The conventional wisdom about Real Housewives alumni is brutal and usually accurate: they peak during their Bravo tenure, launch a wine or skincare line, host a podcast nobody listens to, and gradually fade into the Instagram middle distance, hawking discount codes for teeth-whitening kits. Carole Radziwill has done none of this, which is precisely why she remains interesting.

The former RHONY cast member, who appeared on the show from 2012 to 2018, arrived on Bravo with credentials that made her an anomaly from day one. She was a three-time Emmy-winning journalist who had covered wars for ABC News. She was the widow of Anthony Radziwill, son of Lee Radziwill and nephew of Jacqueline Kennedy Onassis. She had written a bestselling memoir about grief. In the Housewives universe, where "entrepreneur" typically means "has an LLC for tax purposes," Carole was something else entirely: a person with an actual pre-existing career.

The Bravo years as anthropological experiment

Radziwill has described her six seasons on RHONY as a kind of extended journalism project — embedding herself in a world she found genuinely fascinating. Whether you believe that framing is generous self-mythology or genuine intellectual curiosity probably depends on how cynical you are about reality television generally. What's undeniable is that she played the game differently. She rarely initiated the screaming matches that fuel the franchise. She maintained friendships outside the cast. She left on her own terms, reportedly declining to return for season eleven rather than being fired.
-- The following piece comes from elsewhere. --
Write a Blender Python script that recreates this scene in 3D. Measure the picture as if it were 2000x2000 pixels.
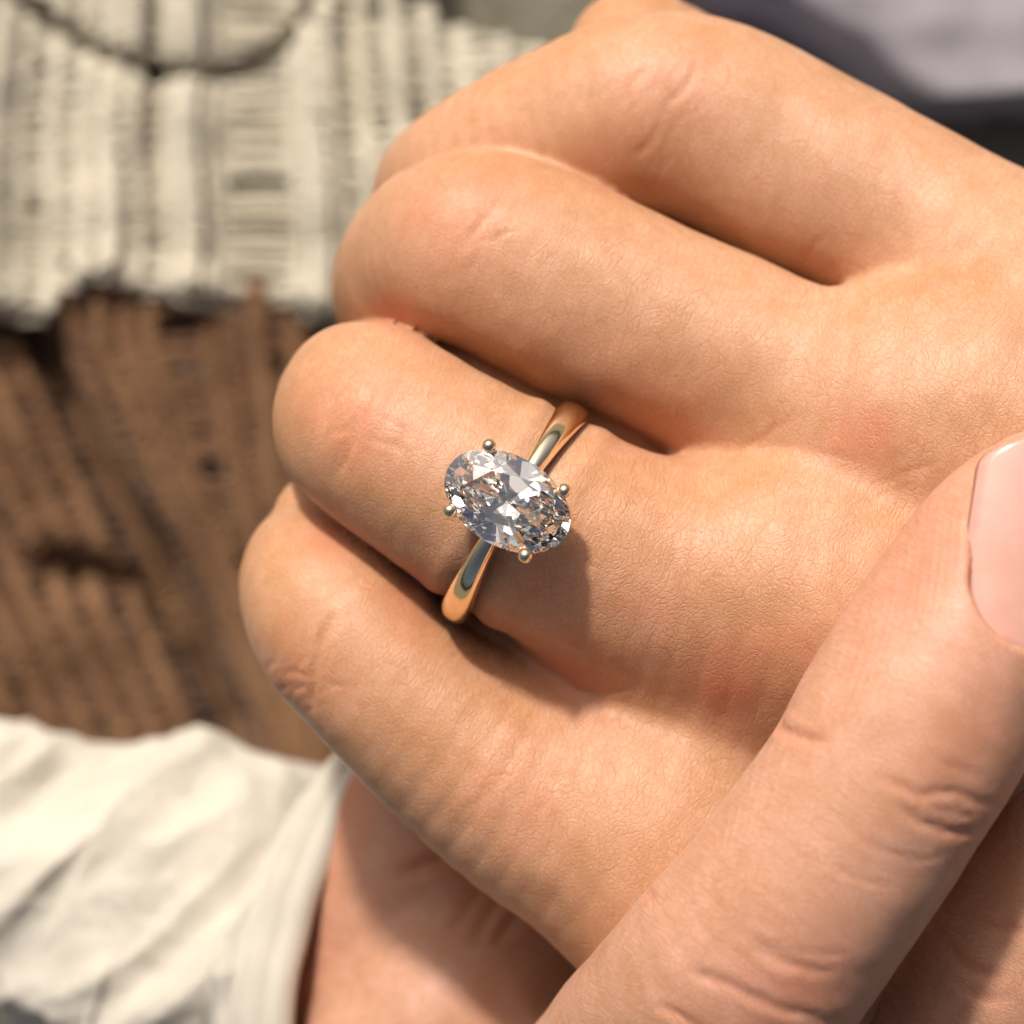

The departure came after her friendship with Bethenny Frankel imploded spectacularly on camera — a storyline that generated the kind of tabloid heat Bravo executives dream about. Lesser alumni would have leveraged that moment into a decade of podcast feuding. Radziwill simply... stopped.

The quiet rebuild

In the years since, she has returned to writing. Her work has appeared in publications that would never have touched her during her Bravo tenure, when the reality TV taint made her professionally radioactive to certain editors. She has been vocal about politics, particularly women's issues, in ways that feel substantive rather than performative. She has not, notably, launched a lifestyle brand, joined a reality TV reunion, or written a tell-all about her famous in-laws.

This restraint is itself a kind of statement. The post-Housewives economy is built on perpetual content creation — the assumption that fame, once acquired, must be monetized continuously or it evaporates. Radziwill has bet on the opposite theory: that stepping back can preserve rather than diminish cultural capital.

Our take

Carole Radziwill was always too credentialed for the Real Housewives franchise, and she knew it, which made her both compelling to watch and slightly insufferable. But her post-Bravo trajectory offers something genuinely useful: proof that reality television doesn't have to be a one-way door. She treated the show as a chapter rather than a conclusion, and she had the professional foundation to make that work. Most Housewives don't have three Emmys to fall back on, which is exactly the point. The reality fame machine chews up people who arrive with nothing else to offer. Radziwill arrived with plenty, used the platform, and walked away. In an industry designed to trap its participants in perpetual performance, that counts as a win.